La palabra de Yahvé vino a mí diciendo: ¿qué ves, Jeremías? Y dije: veo una vara de almendro. Y me dijo Yahvé: Bien has visto; porque yo velaré sobre mi palabra para que se cumpla” (Jer 1, 11-12)

Los problemas de traducción son inevitables. “Yo velaré sobre mi palabra” ha sido también visto como “yo vigilaré”, “yo miraré por”, “yo miraré hacia”… La metáfora parece radicalmente sencilla a primera lectura. Sin embargo, todo depende de quién sea el lector. Personalmente siempre pensé en la vara de almendro como instrumento de castigo. Las cortábamos aún verdes en la orilla del río y jugábamos a golpearnos con ellas. Son perfectas para hacer daño, para quemar sin dejar marca. Haciéndola caer rápido provoca un escozor intenso, una quemazón que se extiende por debajo de la piel.

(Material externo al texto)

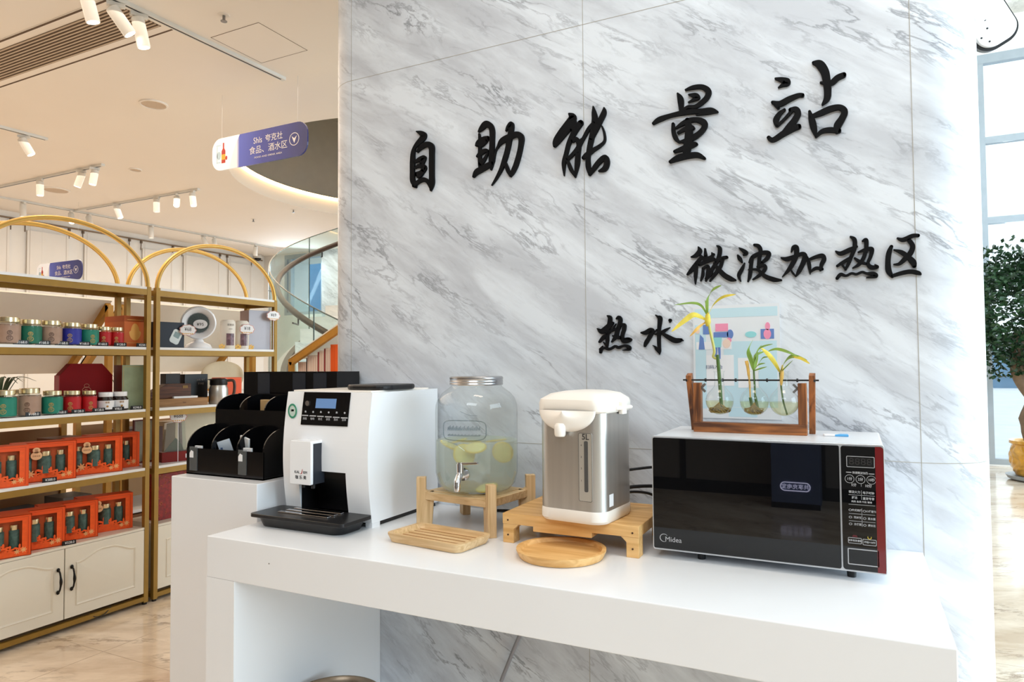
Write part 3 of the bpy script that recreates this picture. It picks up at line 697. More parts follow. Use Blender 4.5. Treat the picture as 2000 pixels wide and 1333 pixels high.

Es ya legendario su uso en las escuelas de hace un tiempo. Los curas corregían a los alumnos, ahogaban sus tentaciones con múltiples varazos sobre las manos. Un escozor sustituía a otro.

Los primeros rabinos vieron en el almendro el símbolo de la autoridad divina, el Cetro. Podría ser un almendro el árbol de Jesé, con sus doce ramas como doce tribus de Israel, con la promesa de que un Mesías brotaría de su tocón. En Números 17,16-27 Aarón ve como nacen de su vara los brotes del almendro, significando que Dios le respalda, está con él y no con sus rivales. El almendro es saqed en hebreo, “el que vigila”, “el centinela”. En Génesis 30 Jacob utiliza una serie de varas mágicas para enriquecerse, entre ellas una de almendro.

Pero la metáfora no está completa. No nos llena. Lo crucial aquí es saber que el almendro florece pronto, muy pronto. En febrero es posible ver almendros en flor, si los respetan las heladas. Y en las tierras bíblicas llega a florecer en enero, tal y como nos informa Plinio. El almendro llega antes que ninguna otra flor y vela por la primavera, vigila, mira por ella, hacia ella, esperándola. Es posible encontrar traducciones que lo dejan más claro todavía:

Y me dijo Yahvé: Bien has visto; porque yo apresuro mi palabra para ponerla por obra”.

Es más fácil comprenderlo así aunque una gran parte del significado desaparece. No es prisa lo del almendro. No parece que deba Dios apresurarse por nada. ¿Qué sentido tiene la prisa en un ser omnisciente, creador del universo, o en un vegetal prácticamente inmortal? No, lo del almendro es símbolo, es anuncio de llegada, promesa. Cuando uno se encuentra con un almendro en flor en pleno febrero, con el termómetro rozando los cero grados, se puede sentir admiración por lo insólito de las flores en un entorno invernal, profunda pena por la posibilidad de que una helada lo aniquile, sorpresa al ver un árbol tan suicida, tan prematuro. Desde lejos pueden parecer árboles cubiertos de nieve. En realidad son flores frágiles que se convierten el polvo si las atrapamos en la mano.

Hasta que llegue la primavera, si es que llega, soñamos, como Jeremías, con el “brote” de almendro (mejor traducirlo así). No es la vara de los curas. Es la promesa de que algún día se irá el frío, volverá el calor y la quemazón que nace de dentro. Las chicas se quitarán casi toda la ropa para pasearse bajo el sol, bajo la mirada escrutadora del que todo lo sabe, del que todo lo ve. El Centinela.